What to do:
No pictures belong in the copy; return exactly the lines from the one with "Recreate this scene" through the one with "rad = math.radians", both ends included, and nothing else.

Extracted information:
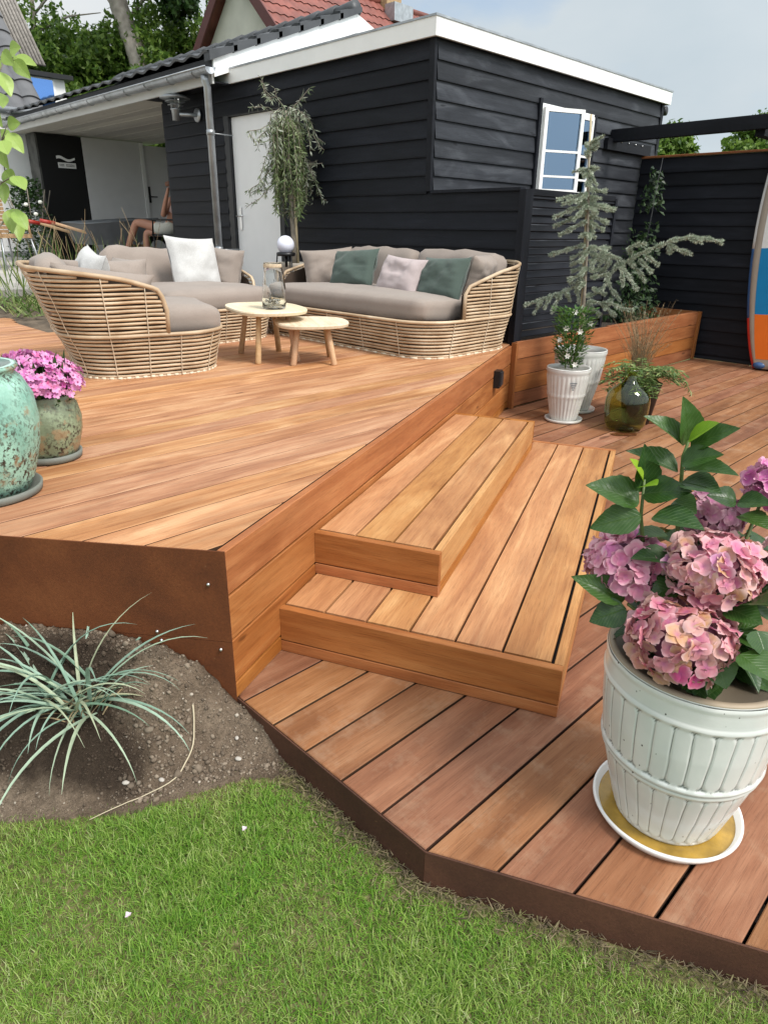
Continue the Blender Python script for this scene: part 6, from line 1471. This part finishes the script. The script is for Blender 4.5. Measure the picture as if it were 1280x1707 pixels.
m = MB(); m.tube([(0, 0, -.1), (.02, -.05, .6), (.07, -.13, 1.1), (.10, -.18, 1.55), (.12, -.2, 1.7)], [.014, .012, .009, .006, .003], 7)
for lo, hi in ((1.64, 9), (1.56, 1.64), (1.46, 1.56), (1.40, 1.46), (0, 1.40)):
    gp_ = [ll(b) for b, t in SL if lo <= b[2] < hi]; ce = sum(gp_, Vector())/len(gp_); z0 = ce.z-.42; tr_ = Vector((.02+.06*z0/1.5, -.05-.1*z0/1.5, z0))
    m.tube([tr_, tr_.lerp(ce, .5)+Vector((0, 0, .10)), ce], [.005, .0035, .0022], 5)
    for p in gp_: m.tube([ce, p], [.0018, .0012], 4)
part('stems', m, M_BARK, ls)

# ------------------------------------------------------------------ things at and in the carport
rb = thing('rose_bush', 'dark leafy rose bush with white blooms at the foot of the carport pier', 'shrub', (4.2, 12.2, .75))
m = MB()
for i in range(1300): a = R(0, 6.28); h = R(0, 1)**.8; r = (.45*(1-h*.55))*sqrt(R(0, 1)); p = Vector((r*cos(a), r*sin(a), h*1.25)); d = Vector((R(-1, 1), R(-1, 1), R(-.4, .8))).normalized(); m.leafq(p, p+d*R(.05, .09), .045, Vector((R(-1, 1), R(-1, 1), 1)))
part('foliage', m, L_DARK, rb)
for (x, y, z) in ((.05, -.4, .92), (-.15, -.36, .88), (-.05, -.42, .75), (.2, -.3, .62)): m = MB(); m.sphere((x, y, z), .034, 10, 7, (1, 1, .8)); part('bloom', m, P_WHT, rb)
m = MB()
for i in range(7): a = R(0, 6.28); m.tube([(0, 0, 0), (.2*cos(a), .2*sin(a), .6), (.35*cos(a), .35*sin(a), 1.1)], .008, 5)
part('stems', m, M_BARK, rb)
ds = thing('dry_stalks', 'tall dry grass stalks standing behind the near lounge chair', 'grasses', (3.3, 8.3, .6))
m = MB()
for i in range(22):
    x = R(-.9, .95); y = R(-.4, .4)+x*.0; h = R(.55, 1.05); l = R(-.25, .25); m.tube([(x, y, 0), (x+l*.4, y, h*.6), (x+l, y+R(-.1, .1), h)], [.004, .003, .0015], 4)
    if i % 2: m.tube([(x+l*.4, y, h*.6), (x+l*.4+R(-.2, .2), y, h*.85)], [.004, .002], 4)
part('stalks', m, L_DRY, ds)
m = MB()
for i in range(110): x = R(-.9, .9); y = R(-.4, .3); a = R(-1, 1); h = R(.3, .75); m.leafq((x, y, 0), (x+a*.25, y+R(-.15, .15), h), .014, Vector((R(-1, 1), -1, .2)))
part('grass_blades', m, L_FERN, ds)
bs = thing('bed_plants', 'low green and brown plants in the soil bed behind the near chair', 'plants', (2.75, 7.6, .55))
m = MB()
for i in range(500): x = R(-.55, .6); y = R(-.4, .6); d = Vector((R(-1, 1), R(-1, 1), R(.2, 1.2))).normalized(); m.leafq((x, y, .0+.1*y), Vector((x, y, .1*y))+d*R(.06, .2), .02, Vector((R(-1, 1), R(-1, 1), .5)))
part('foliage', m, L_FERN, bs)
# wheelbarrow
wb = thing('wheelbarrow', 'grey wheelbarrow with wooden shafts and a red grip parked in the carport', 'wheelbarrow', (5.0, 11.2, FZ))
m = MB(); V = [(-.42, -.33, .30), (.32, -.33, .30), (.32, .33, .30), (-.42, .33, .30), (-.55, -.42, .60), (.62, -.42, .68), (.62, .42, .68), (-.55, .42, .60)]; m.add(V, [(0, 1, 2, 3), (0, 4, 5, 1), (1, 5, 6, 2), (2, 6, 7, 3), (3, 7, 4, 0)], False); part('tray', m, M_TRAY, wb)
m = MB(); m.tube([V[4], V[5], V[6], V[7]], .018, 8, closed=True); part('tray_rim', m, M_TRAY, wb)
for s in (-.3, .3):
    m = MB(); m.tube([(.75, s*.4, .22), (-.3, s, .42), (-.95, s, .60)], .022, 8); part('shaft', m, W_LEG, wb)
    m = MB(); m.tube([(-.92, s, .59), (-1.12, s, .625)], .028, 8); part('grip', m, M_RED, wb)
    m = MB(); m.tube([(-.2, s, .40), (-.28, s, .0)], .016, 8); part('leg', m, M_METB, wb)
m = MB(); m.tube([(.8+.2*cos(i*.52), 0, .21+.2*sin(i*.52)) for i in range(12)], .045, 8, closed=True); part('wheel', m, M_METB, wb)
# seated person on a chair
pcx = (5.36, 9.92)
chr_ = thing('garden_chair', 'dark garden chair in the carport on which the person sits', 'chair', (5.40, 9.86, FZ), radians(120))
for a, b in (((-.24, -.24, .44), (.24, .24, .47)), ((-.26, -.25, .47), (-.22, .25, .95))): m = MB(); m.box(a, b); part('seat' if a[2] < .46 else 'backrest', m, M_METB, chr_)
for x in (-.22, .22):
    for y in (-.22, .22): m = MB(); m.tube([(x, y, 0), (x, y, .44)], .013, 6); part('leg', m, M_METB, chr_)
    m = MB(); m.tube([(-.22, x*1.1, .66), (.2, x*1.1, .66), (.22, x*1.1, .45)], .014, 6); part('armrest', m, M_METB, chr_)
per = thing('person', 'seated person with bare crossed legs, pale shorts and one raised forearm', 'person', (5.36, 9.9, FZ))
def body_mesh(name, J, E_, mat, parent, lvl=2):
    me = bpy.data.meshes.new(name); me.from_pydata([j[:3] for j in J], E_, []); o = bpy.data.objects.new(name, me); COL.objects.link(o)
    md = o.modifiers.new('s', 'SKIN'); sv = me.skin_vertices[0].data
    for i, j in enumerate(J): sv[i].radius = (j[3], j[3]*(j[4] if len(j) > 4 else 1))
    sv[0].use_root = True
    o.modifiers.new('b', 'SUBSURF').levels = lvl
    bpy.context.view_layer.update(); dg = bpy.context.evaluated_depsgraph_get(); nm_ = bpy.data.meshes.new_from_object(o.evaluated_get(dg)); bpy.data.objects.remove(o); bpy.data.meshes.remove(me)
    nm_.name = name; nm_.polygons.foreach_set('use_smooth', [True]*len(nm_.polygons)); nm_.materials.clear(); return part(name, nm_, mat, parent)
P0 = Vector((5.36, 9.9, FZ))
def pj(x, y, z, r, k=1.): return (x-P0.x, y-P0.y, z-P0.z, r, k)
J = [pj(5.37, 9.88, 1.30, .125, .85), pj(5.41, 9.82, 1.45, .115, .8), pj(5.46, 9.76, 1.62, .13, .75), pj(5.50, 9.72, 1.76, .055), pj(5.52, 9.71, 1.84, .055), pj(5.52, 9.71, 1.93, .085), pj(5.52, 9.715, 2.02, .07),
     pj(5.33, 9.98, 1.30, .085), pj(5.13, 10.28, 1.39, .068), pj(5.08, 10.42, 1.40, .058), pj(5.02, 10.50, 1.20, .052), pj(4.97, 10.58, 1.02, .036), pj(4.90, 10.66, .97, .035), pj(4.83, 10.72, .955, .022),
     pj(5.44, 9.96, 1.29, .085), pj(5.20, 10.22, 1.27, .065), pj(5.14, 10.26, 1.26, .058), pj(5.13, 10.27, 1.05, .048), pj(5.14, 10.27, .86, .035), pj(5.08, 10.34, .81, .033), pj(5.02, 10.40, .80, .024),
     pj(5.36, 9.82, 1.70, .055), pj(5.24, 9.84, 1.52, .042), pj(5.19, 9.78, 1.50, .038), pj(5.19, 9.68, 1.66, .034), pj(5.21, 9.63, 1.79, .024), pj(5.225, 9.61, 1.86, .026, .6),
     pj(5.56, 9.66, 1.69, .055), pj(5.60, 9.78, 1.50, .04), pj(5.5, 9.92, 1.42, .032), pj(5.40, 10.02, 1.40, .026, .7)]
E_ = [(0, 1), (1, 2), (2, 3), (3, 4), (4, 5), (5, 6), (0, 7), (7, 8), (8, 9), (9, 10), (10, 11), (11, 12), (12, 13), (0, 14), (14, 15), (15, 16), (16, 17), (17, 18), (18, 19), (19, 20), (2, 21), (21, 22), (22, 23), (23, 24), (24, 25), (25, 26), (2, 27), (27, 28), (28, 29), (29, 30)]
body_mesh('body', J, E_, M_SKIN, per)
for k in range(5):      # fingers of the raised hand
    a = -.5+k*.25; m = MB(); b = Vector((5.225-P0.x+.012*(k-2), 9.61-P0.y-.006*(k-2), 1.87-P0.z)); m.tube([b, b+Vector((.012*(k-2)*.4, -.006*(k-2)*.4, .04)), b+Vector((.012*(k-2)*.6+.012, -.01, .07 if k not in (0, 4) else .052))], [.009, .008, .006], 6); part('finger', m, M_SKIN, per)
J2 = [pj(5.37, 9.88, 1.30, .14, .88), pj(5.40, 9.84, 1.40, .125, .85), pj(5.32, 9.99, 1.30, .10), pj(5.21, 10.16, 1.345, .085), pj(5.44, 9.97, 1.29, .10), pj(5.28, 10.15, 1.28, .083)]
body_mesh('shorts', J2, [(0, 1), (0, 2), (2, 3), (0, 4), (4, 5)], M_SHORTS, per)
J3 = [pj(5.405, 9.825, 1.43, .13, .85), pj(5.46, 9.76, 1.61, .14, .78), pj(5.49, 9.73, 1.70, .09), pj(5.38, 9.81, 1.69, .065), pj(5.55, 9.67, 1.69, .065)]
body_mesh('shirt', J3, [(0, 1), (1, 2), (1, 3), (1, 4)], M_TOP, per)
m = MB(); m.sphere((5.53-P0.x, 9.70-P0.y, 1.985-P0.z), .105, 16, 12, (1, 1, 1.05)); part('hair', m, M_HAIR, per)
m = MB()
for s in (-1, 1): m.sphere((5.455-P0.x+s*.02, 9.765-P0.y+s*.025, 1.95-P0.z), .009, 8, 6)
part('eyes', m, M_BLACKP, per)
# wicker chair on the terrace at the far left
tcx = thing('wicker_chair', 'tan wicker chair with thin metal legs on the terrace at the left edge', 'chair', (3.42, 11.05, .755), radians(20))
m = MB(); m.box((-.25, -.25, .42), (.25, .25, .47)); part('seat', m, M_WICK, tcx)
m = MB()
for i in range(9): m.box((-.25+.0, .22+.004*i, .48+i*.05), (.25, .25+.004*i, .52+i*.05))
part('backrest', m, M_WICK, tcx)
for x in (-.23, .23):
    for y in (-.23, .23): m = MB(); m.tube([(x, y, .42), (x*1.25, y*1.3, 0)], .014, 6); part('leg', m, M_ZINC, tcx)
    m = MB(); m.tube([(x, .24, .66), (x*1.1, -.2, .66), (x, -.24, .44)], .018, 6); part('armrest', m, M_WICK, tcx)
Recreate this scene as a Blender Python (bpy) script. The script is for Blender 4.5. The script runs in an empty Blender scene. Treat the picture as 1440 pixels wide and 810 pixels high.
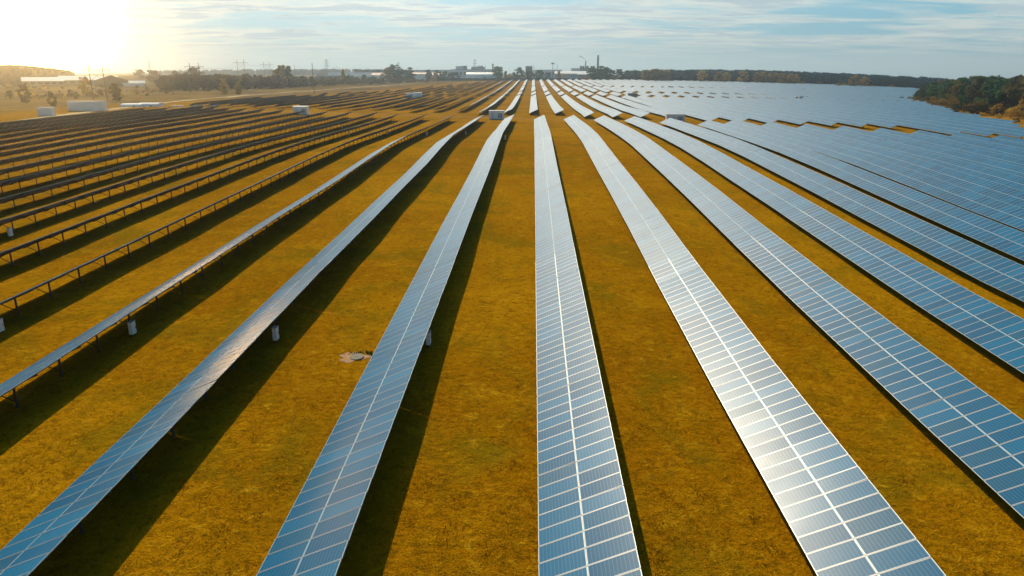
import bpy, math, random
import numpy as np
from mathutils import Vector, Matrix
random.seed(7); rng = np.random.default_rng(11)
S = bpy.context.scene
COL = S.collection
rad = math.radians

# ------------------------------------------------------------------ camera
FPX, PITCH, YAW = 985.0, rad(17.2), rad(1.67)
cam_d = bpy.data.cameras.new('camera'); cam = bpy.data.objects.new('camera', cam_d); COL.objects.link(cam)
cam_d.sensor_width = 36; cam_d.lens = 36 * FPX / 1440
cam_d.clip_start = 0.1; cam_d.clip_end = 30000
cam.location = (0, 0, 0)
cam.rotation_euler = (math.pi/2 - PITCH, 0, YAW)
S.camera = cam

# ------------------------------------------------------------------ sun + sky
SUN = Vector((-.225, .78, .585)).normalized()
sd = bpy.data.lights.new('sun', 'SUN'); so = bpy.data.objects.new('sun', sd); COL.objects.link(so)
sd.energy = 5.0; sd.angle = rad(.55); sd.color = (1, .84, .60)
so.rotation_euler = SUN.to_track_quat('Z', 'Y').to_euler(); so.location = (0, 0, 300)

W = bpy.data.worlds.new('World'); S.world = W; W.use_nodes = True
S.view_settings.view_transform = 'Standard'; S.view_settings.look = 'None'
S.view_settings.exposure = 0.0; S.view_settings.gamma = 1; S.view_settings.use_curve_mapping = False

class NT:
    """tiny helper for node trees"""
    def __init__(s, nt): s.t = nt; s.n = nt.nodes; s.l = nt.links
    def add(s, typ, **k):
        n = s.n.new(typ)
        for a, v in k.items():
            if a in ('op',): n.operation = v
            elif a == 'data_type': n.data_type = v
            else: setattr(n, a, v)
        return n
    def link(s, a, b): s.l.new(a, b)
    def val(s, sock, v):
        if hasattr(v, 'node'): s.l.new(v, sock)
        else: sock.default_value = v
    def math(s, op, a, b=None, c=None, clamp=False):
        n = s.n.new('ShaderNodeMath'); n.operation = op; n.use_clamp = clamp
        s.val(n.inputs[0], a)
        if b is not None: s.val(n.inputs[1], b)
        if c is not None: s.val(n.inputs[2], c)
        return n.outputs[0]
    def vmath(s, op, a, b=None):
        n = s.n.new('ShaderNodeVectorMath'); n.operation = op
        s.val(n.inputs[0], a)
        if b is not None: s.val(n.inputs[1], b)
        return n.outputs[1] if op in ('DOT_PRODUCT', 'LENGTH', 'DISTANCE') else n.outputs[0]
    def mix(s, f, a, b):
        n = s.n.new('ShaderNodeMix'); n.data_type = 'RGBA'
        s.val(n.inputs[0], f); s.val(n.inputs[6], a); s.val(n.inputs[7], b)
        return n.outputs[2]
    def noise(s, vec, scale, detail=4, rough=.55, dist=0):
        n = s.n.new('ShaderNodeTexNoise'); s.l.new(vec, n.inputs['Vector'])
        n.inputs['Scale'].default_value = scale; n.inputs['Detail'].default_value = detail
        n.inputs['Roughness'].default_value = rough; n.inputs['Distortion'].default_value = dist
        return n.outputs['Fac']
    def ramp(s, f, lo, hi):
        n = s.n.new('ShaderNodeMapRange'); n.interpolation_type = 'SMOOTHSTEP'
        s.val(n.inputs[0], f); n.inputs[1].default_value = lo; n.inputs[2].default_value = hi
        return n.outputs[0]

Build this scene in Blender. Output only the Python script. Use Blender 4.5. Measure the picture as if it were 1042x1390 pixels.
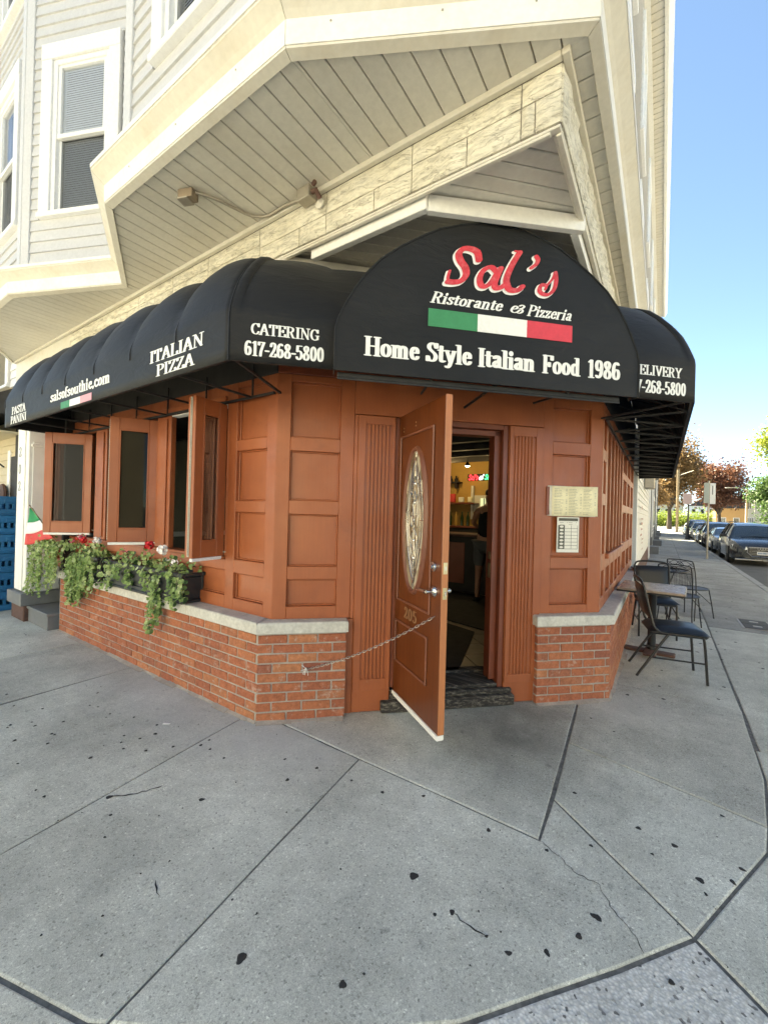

Written solution:
Recreate this scene as a Blender Python (bpy) script. The script is for Blender 4.5. The script runs in an empty Blender scene. Treat the picture as 1440 pixels wide and 810 pixels high.
import bpy, math, random
import numpy as np
from mathutils import Vector, Matrix
random.seed(7); rng = np.random.default_rng(11)
S = bpy.context.scene
COL = S.collection
rad = math.radians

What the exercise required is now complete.